A new sail for Bugsy

  • 29 May 2023 15:39
    Reply # 13207745 on 13202628
    Alex wrote:

    [...]I would welcome advice on what cloth and webbing to use bearing in mind the boat is a day sailer and although 15 knots of breeze will be common around here, to be out in 25 knots would be unlikely. [...]

    Hello Alex,

    I have been very happy with the WeatherMAX 65 (Sometimes called WeatherMAX LT) that I used for my sail. It weighs 6.5 oz per square yard compared to the 8.0 oz of the 'normal' WeatherMAX that other JRA members have used.

    I ordered it from Seattle Fabrics. 

    Assuming I followed all the links correctly then I think it should be available from Contender Sailcloth in Australia.
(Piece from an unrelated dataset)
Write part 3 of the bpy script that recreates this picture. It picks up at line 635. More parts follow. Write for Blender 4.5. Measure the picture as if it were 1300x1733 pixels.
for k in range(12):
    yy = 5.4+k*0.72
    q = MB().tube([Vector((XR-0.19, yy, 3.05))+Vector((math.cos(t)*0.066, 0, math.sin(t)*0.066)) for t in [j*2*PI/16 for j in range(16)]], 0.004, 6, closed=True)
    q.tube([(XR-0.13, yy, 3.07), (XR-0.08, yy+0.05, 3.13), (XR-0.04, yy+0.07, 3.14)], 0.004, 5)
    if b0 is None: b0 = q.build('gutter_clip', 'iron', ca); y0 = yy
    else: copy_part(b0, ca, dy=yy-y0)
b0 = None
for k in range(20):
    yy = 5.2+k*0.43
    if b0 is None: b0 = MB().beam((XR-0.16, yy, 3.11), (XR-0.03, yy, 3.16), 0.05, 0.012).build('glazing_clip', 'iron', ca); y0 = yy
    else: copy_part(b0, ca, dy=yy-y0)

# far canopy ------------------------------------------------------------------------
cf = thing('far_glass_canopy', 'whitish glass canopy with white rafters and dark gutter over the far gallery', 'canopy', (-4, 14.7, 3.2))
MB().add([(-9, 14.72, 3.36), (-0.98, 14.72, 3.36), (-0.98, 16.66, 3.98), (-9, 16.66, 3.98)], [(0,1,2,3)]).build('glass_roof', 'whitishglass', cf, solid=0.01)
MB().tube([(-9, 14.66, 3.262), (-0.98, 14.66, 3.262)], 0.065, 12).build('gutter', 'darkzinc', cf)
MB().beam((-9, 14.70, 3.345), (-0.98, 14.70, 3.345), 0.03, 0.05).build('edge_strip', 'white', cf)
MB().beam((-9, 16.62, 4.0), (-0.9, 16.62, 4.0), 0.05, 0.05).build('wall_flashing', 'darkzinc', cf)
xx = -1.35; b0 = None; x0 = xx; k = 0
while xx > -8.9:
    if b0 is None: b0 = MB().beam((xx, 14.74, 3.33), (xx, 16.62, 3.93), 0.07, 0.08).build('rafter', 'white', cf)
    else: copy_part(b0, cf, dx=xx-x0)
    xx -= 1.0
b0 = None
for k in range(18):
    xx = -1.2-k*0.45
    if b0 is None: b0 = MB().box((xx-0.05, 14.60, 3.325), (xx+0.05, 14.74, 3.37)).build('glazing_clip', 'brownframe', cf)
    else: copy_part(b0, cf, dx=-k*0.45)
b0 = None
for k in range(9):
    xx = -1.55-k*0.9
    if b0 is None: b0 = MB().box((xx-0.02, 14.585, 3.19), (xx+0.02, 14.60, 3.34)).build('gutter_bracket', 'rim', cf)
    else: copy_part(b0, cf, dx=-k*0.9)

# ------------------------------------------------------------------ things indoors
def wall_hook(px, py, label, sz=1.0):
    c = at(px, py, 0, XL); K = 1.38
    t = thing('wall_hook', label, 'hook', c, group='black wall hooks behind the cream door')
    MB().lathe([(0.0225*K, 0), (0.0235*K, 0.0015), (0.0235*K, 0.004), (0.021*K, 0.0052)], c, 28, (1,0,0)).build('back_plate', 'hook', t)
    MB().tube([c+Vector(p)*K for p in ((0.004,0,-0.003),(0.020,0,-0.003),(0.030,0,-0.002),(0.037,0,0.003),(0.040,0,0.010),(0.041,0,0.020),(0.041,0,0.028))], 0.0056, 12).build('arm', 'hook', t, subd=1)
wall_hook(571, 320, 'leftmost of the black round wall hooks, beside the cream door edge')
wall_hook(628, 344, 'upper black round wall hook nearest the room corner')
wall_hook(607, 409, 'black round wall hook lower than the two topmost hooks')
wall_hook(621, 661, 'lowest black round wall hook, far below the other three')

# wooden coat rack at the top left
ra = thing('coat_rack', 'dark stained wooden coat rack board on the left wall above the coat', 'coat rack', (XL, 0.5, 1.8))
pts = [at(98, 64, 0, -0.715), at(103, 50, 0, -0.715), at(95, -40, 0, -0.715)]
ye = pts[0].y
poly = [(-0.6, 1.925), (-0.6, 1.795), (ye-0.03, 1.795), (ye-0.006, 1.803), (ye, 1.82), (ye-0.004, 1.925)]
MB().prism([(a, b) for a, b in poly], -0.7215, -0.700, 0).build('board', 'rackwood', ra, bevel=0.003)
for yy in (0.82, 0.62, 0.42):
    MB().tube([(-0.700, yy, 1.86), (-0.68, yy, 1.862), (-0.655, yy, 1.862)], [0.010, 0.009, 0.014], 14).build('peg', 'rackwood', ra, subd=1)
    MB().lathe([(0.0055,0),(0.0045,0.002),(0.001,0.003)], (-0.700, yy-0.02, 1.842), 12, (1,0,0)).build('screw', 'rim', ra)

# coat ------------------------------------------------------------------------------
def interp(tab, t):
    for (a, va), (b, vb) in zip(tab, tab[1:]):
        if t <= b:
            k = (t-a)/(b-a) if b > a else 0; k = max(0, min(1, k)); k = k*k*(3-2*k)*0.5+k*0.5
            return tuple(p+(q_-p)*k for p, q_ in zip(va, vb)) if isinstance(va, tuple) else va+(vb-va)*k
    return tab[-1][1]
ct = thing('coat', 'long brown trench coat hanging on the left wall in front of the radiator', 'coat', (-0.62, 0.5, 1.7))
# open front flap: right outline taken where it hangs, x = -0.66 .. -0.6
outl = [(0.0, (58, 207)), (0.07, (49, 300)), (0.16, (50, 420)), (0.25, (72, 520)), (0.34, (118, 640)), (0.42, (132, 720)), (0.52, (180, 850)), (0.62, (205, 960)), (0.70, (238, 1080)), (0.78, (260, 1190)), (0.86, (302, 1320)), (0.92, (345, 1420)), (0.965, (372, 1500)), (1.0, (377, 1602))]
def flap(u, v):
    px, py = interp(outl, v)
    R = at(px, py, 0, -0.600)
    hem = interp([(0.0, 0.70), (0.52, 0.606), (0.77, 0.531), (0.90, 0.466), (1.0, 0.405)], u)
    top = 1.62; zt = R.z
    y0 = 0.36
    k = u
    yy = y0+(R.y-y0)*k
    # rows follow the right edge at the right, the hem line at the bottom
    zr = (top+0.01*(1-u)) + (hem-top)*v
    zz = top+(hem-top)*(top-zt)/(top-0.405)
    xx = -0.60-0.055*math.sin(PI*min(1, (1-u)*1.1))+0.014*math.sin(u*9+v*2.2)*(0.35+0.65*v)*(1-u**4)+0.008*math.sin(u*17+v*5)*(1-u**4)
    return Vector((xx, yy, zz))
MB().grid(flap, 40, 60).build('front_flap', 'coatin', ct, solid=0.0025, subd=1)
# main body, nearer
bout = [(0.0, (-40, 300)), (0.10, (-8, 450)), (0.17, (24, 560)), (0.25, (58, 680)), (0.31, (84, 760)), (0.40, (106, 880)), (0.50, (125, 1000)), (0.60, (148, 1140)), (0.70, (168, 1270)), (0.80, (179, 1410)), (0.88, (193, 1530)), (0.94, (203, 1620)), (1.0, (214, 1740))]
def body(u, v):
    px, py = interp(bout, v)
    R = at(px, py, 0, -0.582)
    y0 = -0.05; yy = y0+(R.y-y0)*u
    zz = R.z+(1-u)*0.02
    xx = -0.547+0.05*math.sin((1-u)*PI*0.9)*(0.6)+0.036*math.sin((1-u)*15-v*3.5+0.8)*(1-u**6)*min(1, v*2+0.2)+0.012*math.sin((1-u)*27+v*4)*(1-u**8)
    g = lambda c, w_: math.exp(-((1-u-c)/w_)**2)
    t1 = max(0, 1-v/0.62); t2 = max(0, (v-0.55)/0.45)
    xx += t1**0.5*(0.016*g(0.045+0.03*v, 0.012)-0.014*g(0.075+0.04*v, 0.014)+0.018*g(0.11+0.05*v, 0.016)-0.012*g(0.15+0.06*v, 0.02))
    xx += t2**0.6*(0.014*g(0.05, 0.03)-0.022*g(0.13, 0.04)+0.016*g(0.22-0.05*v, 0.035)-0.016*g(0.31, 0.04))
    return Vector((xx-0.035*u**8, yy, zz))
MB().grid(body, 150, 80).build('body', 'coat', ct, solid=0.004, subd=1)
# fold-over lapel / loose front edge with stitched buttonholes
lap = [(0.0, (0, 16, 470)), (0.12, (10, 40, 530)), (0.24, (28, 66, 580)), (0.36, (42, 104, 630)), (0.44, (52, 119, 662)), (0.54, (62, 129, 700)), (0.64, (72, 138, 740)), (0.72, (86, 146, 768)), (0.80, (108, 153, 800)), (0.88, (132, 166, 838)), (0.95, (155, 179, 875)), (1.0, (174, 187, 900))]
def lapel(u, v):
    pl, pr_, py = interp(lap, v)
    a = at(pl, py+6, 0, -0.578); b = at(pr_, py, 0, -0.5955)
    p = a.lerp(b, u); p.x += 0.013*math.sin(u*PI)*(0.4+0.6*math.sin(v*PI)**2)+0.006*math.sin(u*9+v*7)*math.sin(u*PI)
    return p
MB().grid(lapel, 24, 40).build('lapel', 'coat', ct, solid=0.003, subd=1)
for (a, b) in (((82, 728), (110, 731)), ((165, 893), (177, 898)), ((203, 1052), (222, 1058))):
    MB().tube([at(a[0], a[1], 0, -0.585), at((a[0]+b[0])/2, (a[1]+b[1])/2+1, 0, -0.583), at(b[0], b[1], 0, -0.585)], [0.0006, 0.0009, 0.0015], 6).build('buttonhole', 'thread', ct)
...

    I have not used the heavier WeatherMAX but I have to assume the WM 6.5 is much easier to sew. The two sides of the fabric are identical as far as I can tell and I can't imagine the fabric would be too light for a JR sail of any size.
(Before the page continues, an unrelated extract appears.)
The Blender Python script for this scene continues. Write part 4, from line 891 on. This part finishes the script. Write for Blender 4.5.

    I am less confident that I picked the best webbing and other sail materials, but I really like this fabric. I would like to see someone else use it and confirm that it is a good choice.

    Last modified: 30 May 2023 02:22 | Anonymous member
  • 29 May 2023 09:57
    Reply # 13207674 on 13202628
    Anonymous wrote:I would welcome advice on what cloth and webbing to use 

    I don't suppose this'll be a popular comment, but I think good old Dacron sailcloth is a good choice for making sails from. As a junk sail, it lasts a very long time and can be patched without major issue...
  • 29 May 2023 04:12
    Reply # 13207641 on 13202628

    I'm sorry that nobody has replied to you earlier: most unlike the JRA!

    Choosing light, UV-resistant canvas isn't that easy, and it's not made any better by the fact that so few boats are out in strong sunlight for any lenght of time.  I've been happy with my Weathermax up to now (2+ years), although an acquaintance complained that his had deteriorated badly in the Tropics.  There is a lighterweight Weathermax available.

    As to webbing.Don't be tempted by polypropylene which deteriorates very rapidly in sunshine - and isn't particularly strong.  The black, polyester webbing that most sailmakers use lasts for years.  I have always found sailmakers incredibly obliging people and if you go to the one nearest to you, I'm sure they will order you a reel of webbing so that you know you're getting the right stuff.

    Hopefully, with this reply taking the topic back up to the top, someone else will chip in.

  • 17 May 2023 08:52
    Message # 13202628

    I launched my little boat, a Farr 500 with a homemade JR in 2020 and it was featured in issue 83of JRM. After a hectic couple of moving to another town, renovating and some sailing I have decided to make a cambered sail. While I would love to order a beautiful professionally made sail and have it arrive from NZ, the economics do not align with my scruffy little craft. Added to the fact that reselling the boat will be problematic. I feel as if I have the only JR yacht in Western Australia. Even so I have have nothing but positive comments from members of the yacht club where it is parked.

    I intend to make a cambered sail using Arnes brilliant mine of information. Because I will use the same pattern and spars and sheets I will have a head start. I would welcome advice on what cloth and webbing to use bearing in mind the boat is a day sailer and although 15 knots of breeze will be common around here, to be out in 25 knots would be unlikely. I’m quite happy with my flat sail although lack of power and pointing ability in the light breezes is trying, especially when sailing with other yachts. The other problem with my present sail is its lack of UV resistance having been made of a light canvas from the local fabric shop. So apart from some doubt as to my sewing ability I would hate to put the project at risk by choosing the wrong materials.